• _Aim of the exercise_: Write out the complete material exactly as it stands.

------ Material

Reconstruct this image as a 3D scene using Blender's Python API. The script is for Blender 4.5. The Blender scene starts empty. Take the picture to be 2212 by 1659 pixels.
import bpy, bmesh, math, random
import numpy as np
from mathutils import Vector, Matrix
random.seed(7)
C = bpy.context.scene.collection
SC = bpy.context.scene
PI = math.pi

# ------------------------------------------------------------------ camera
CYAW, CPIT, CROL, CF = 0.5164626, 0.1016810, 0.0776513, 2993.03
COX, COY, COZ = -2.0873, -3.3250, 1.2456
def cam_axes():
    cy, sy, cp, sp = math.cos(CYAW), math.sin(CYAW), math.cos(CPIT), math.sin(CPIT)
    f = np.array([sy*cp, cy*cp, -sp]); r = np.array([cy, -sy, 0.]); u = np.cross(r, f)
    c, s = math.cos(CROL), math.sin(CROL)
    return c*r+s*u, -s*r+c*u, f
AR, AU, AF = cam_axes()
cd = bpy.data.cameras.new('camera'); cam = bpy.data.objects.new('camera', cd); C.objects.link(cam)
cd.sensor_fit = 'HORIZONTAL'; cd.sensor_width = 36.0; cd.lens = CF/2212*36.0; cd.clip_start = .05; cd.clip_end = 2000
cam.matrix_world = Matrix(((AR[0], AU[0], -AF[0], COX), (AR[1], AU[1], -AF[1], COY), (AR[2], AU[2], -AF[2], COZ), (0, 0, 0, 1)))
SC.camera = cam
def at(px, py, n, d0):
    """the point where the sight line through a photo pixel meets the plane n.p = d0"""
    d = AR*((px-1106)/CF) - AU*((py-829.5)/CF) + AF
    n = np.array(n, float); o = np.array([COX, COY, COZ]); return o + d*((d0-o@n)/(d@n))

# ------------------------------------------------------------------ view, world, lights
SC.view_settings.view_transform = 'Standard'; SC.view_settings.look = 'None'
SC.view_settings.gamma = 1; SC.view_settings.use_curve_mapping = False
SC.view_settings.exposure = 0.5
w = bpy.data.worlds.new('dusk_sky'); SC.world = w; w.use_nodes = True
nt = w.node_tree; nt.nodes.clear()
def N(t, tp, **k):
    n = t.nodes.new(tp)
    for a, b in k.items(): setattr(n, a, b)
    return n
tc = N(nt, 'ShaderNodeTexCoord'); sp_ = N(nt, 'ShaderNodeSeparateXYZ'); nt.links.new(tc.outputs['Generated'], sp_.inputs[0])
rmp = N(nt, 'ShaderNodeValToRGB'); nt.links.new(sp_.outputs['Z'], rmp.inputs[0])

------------

• _Reply_:
Reconstruct this image as a 3D scene using Blender's Python API. The script is for Blender 4.5. The Blender scene starts empty. Take the picture to be 2212 by 1659 pixels.
import bpy, bmesh, math, random
import numpy as np
from mathutils import Vector, Matrix
random.seed(7)
C = bpy.context.scene.collection
SC = bpy.context.scene
PI = math.pi

# ------------------------------------------------------------------ camera
CYAW, CPIT, CROL, CF = 0.5164626, 0.1016810, 0.0776513, 2993.03
COX, COY, COZ = -2.0873, -3.3250, 1.2456
def cam_axes():
    cy, sy, cp, sp = math.cos(CYAW), math.sin(CYAW), math.cos(CPIT), math.sin(CPIT)
    f = np.array([sy*cp, cy*cp, -sp]); r = np.array([cy, -sy, 0.]); u = np.cross(r, f)
    c, s = math.cos(CROL), math.sin(CROL)
    return c*r+s*u, -s*r+c*u, f
AR, AU, AF = cam_axes()
cd = bpy.data.cameras.new('camera'); cam = bpy.data.objects.new('camera', cd); C.objects.link(cam)
cd.sensor_fit = 'HORIZONTAL'; cd.sensor_width = 36.0; cd.lens = CF/2212*36.0; cd.clip_start = .05; cd.clip_end = 2000
cam.matrix_world = Matrix(((AR[0], AU[0], -AF[0], COX), (AR[1], AU[1], -AF[1], COY), (AR[2], AU[2], -AF[2], COZ), (0, 0, 0, 1)))
SC.camera = cam
def at(px, py, n, d0):
    """the point where the sight line through a photo pixel meets the plane n.p = d0"""
    d = AR*((px-1106)/CF) - AU*((py-829.5)/CF) + AF
    n = np.array(n, float); o = np.array([COX, COY, COZ]); return o + d*((d0-o@n)/(d@n))

# ------------------------------------------------------------------ view, world, lights
SC.view_settings.view_transform = 'Standard'; SC.view_settings.look = 'None'
SC.view_settings.gamma = 1; SC.view_settings.use_curve_mapping = False
SC.view_settings.exposure = 0.5
w = bpy.data.worlds.new('dusk_sky'); SC.world = w; w.use_nodes = True
nt = w.node_tree; nt.nodes.clear()
def N(t, tp, **k):
    n = t.nodes.new(tp)
    for a, b in k.items(): setattr(n, a, b)
    return n
tc = N(nt, 'ShaderNodeTexCoord'); sp_ = N(nt, 'ShaderNodeSeparateXYZ'); nt.links.new(tc.outputs['Generated'], sp_.inputs[0])
rmp = N(nt, 'ShaderNodeValToRGB'); nt.links.new(sp_.outputs['Z'], rmp.inputs[0])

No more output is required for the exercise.